TV review: Meet the Rees-Moggs is enjoyable television — but I know I shouldn't like it

Jacob Rees-Mogg arriving for a screening of new Discovery+ reality series Meet the Rees-Moggs, at Warner House, London. Picture date: Monday November 25, 2024. PA Photo. Photo credit should read: Ian West/PA Wire

Meet the Rees-Moggs (Discovery+) is ridiculously enjoyable television. For a few episodes anyway.

I paid the €4.99 monthly fee because it has Jacob Rees-Mogg in it and I like him when I know I shouldn’t. 

Rees-Mogg is the now former Tory MP, a pro-Brexit, anti-immigrant super toff who is using a P.G. Wodehouse book as the script for his life.

Here we see him with wife Helena and their six kids in what must count as the opposite of a reality TV show. 

Most of that genre now has perma-tanned chavs in their underwear on an island. 

This is set between the Rees-Moggs' elegant town-house in London (he walks to parliament) and a perfect Somerset mansion in a chocolate box village thought up by Agatha Christie; Helena’s full name is Helena Anne Beatrice Wentworth Fitzwilliam de Chair; their sixth child is called Sixtus.

Jacob is running for re-election but that’s just a back-drop to the domestic chaos. 
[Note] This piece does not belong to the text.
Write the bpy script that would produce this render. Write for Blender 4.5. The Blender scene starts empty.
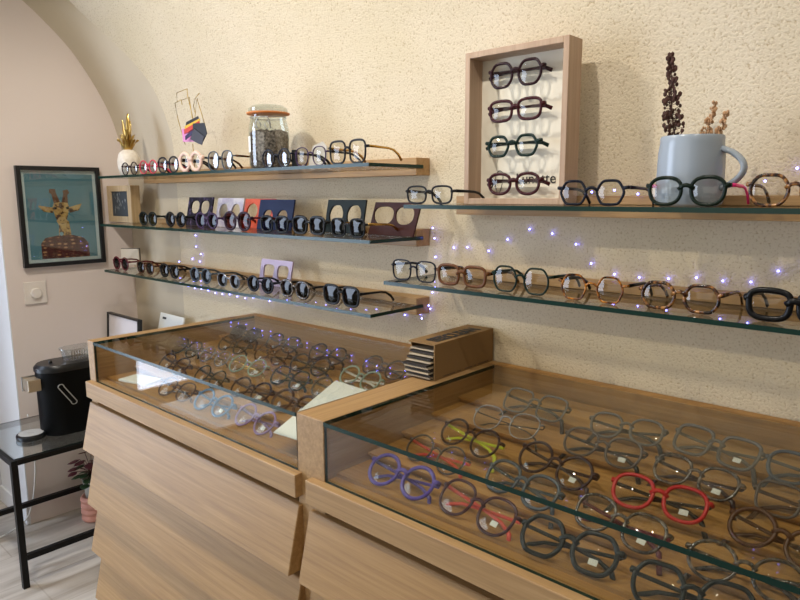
import bpy, bmesh, math, random
from mathutils import Vector, Matrix
random.seed(7)
S = bpy.context.scene
COL = S.collection
pi = math.pi
rad = math.radians

# ------------------------------------------------------------------ camera
yaw, pit, rol = rad(47.409), rad(9.141), rad(-0.264)
Fw = Vector((-math.cos(yaw)*math.cos(pit), math.sin(yaw)*math.cos(pit), -math.sin(pit)))
Rt = Fw.cross(Vector((0, 0, 1))).normalized()
Up = Rt.cross(Fw)
R2 = Rt*math.cos(rol)+Up*math.sin(rol)
U2 = Up*math.cos(rol)-Rt*math.sin(rol)
cd = bpy.data.cameras.new('camera')
cd.sensor_width = 36
cd.lens = 655.5/800*36
cd.clip_start = 0.02
cam = bpy.data.objects.new('camera', cd)
COL.objects.link(cam)
cam.matrix_world = Matrix(((R2.x, U2.x, -Fw.x, 2.6165), (R2.y, U2.y, -Fw.y, -1.2355), (R2.z, U2.z, -Fw.z, 1.235), (0, 0, 0, 1)))
S.camera = cam

# ------------------------------------------------------------------ world, lights, exposure
W = bpy.data.worlds.new('world')
S.world = W
W.use_nodes = True
W.node_tree.nodes['Background'].inputs[0].default_value = (1.0, 0.92, 0.8, 1)
W.node_tree.nodes['Background'].inputs[1].default_value = 0.16
S.view_settings.view_transform = 'Standard'
S.view_settings.look = 'None'
S.view_settings.gamma = 1
S.view_settings.use_curve_mapping = False
S.view_settings.exposure = 0.0

SPOT_X = (0.95, 1.87, 2.8)
SPOT_W = (47, 34, 17)
for sx in SPOT_X:
    ld = bpy.data.lights.new('ceiling_spot_light', 'SPOT')
    ld.energy = SPOT_W[SPOT_X.index(sx)]
    ld.color = (1.0, 0.93, 0.83)
    ld.shadow_soft_size = 0.025
    ld.spot_size = rad(120)
    ld.spot_blend = 0.6
    lo = bpy.data.objects.new('ceiling_spot_light', ld)
    COL.objects.link(lo)
    lo.location = (sx, -0.95, 2.30)
    lo.rotation_euler = (rad(28), 0, 0)

ad = bpy.data.lights.new('front_fill_light', 'AREA')      # broad warm fill light added behind the camera to lift wall and drawers
ad.shape = 'RECTANGLE'
ad.size, ad.size_y = 3.0, 1.8
ad.energy = 18.5
ad.color = (1.0, 0.94, 0.84)
ao = bpy.data.objects.new('front_fill_light', ad)
COL.objects.link(ao)
ao.location = (1.6, -4.2, 1.5)
ao.rotation_euler = (rad(90), 0, 0)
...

There is no point in having a huge mansion if your kids follow you everywhere, although this is where Helena gets to shine. 

She’s super-wry English, emotions so thoroughly suppressed that I wouldn’t like to be there when she eventually blows her top. 
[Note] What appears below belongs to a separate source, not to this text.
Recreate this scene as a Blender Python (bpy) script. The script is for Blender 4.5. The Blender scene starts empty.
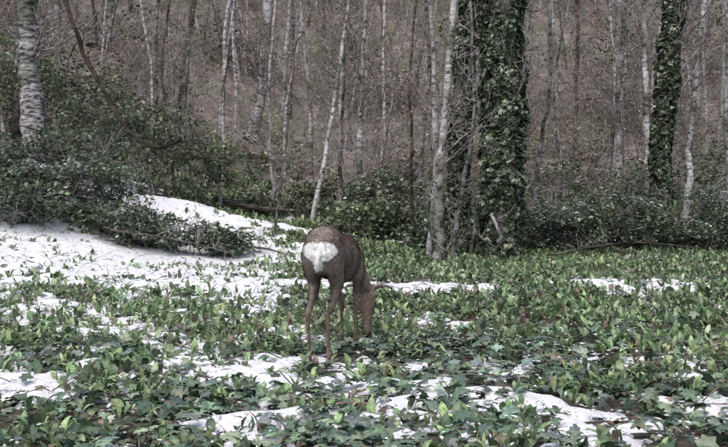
import bpy, math
import numpy as np
from mathutils import Vector, Matrix
rng = np.random.default_rng(7)
scene = bpy.context.scene

# ------------------------------------------------------------------ noise
def _h(ix, iy, iz, seed):
    n = (ix.astype(np.int64)*374761393 + iy.astype(np.int64)*668265263 + iz.astype(np.int64)*2147483647 + seed*1274126177) & 0xffffffff
    n = ((n ^ (n >> 13)) * 1274126177) & 0xffffffff
    n = n ^ (n >> 16)
    return (n & 0xffffff) / float(0xffffff)
def vn2(x, y, seed=0):
    x = np.asarray(x, float); y = np.asarray(y, float)
    ix = np.floor(x); iy = np.floor(y); fx = x-ix; fy = y-iy
    fx = fx*fx*(3-2*fx); fy = fy*fy*(3-2*fy); z = np.zeros_like(ix)
    a = _h(ix, iy, z, seed); b = _h(ix+1, iy, z, seed); c = _h(ix, iy+1, z, seed); d = _h(ix+1, iy+1, z, seed)
    return (a*(1-fx)+b*fx)*(1-fy)+(c*(1-fx)+d*fx)*fy
def vn3(p, seed=0):
    i = np.floor(p); f = p-i; f = f*f*(3-2*f); r = 0
    for dx in (0, 1):
        for dy in (0, 1):
            for dz in (0, 1):
                w = (f[:, 0] if dx else 1-f[:, 0])*(f[:, 1] if dy else 1-f[:, 1])*(f[:, 2] if dz else 1-f[:, 2])
                r = r + w*_h(i[:, 0]+dx, i[:, 1]+dy, i[:, 2]+dz, seed)
    return r
def fbm(x, y, s, seed=0, o=4):
    r = 0; a = .5; t = 0
    for k in range(o):
        r = r + a*vn2(x/s, y/s, seed+k*17); t += a; a *= .5; s *= .5
    return r/t
def ss(a, b, x):
    t = np.clip((x-a)/(b-a), 0, 1); return t*t*(3-2*t)

# ------------------------------------------------------------------ terrain
def H(x, y):
    x = np.asarray(x, float); y = np.asarray(y, float)
    z = 0.38*ss(11.5, 18, y)
    z = z + 1.05*ss(-1.2, -6.2, x)*ss(7.8, 14.5, y)
    z = z + .30*np.exp(-((x+2.7)/1.4)**2-((y-14.2)/1.3)**2)
    z = z + .22*np.exp(-((x+1.2)/1.2)**2-((y-13.6)/1.2)**2)
    z = z + 0.62*np.logaddexp(0, (y-20.0-0.08*x)/1.2)*1.2
    z = z + (fbm(x, y, 1.3, 3, 3)-.5)*0.10
    z = z + (fbm(x, y, 6, 9, 2)-.5)*1.1*ss(18, 26, y)
    return z
def snow_t(x, y):
    """snow thickness before clipping (metres)"""
    b = np.full(np.shape(x), -0.125)
    wob = (fbm(x, y, 1.5, 41, 3)-.5)
    yy = y + wob*1.6
    xx = x + wob*1.6
    b = np.maximum(b, -0.13 + 0.34*ss(8.0, 8.9, yy)*(1-ss(12.0, 12.8, yy))*(1-ss(-1.3, -.3, xx))*ss(-12, -9, xx))   # main drift on left
    b = np.maximum(b, -0.13 + 0.46*np.exp(-((y-8.95+.05*x)/.45)**2)*ss(-1.6, -1, x)*(1-ss(1.0, 1.5, x)))
    b = np.maximum(b, -0.13 + 0.36*np.exp(-((y-9.0)/.34)**2)*ss(1.7, 2.1, x)*(1-ss(3.0, 3.6, x)))
    b = np.maximum(b, -0.13 + 0.185*(1-ss(-.9, -.2, xx))*ss(3.9, 4.5, y)*(1-ss(8.6, 9.2, y)))
    b = np.maximum(b, -0.13 + 0.085*ss(-1.2, -.6, xx)*(1-ss(4.5, 5.0, yy)))
    b = np.maximum(b, -0.13 + 0.30*np.exp(-((x-.72)/.30)**2-((y-4.05)/.30)**2))
    b = np.maximum(b, -0.13 + 0.20*np.exp(-((x-1.6)/.30)**2-((y-4.5)/.25)**2))
    b = np.maximum(b, -0.13 + 0.16*np.exp(-((x+.35)/.22)**2-((y-3.9)/.5)**2))
    b = np.maximum(b, -0.13 + 0.26*np.exp(-((x+1.75)/.35)**2-((y-5.9)/.5)**2))
    d = np.abs((x+.9)*(3.8)+(y-11.6)*3.3)/5.03
    al = ((x+.9)*-3.3+(y-11.6)*3.8)/5.03
    b = np.maximum(b, -0.13 + 0.38*np.exp(-(d/.75)**2)*ss(-.6, .3, al)*(1-ss(5.4, 6.2, al)))
    n = fbm(x, y, .45, 77, 4)-.5
    n2 = fbm(x, y, .13, 99, 2)-.5
    return (b + n*.55 + n2*.45)*.26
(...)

She’s also very funny, predicting Jacob’s electoral demise with a kind of “what do you expect” candour.

My 10-year-old came in while I was watching all this and basically saw himself. 

Yes, Sixtus and brothers (one is called Anselm) are little gentlemen in cricket tops, but like my son they like nothing better than Nintendo, Eminem and a scatter of poo jokes.

Daddy’s big job and important friends are kept in the background. 

They all head off to Boris Johnson’s 60th birthday party, but we’re left outside, parked up in a lay-by with Shaun the family butler-chauffeur-cider maker. 

Shaun is superb telly, fond of his employers, loyal to them but aware that it’s all a bit ridiculous. 

When a Rees-Mogg election poster is defaced outside Jacob's mother’s house with the words ‘Posh Tw*t’, Shaun is sent to sort it out. 

Rather than getting a new poster, he scrubs the words off the old one, muttering bitterly about the person who insulted his master.

The show is shot beautifully, this is aristo-porn at its finest. 

Rees-Mogg takes his electoral rejection with plenty of Dunkirk ‘lets crack on’ energy, until the mask slips leaving the count centre, where he strides ahead of his high-heeled wife as she struggles to keep up. 

This is a carefully curated version of the Rees-Moggs. But if you like watching Posh People, you’ll love watching this.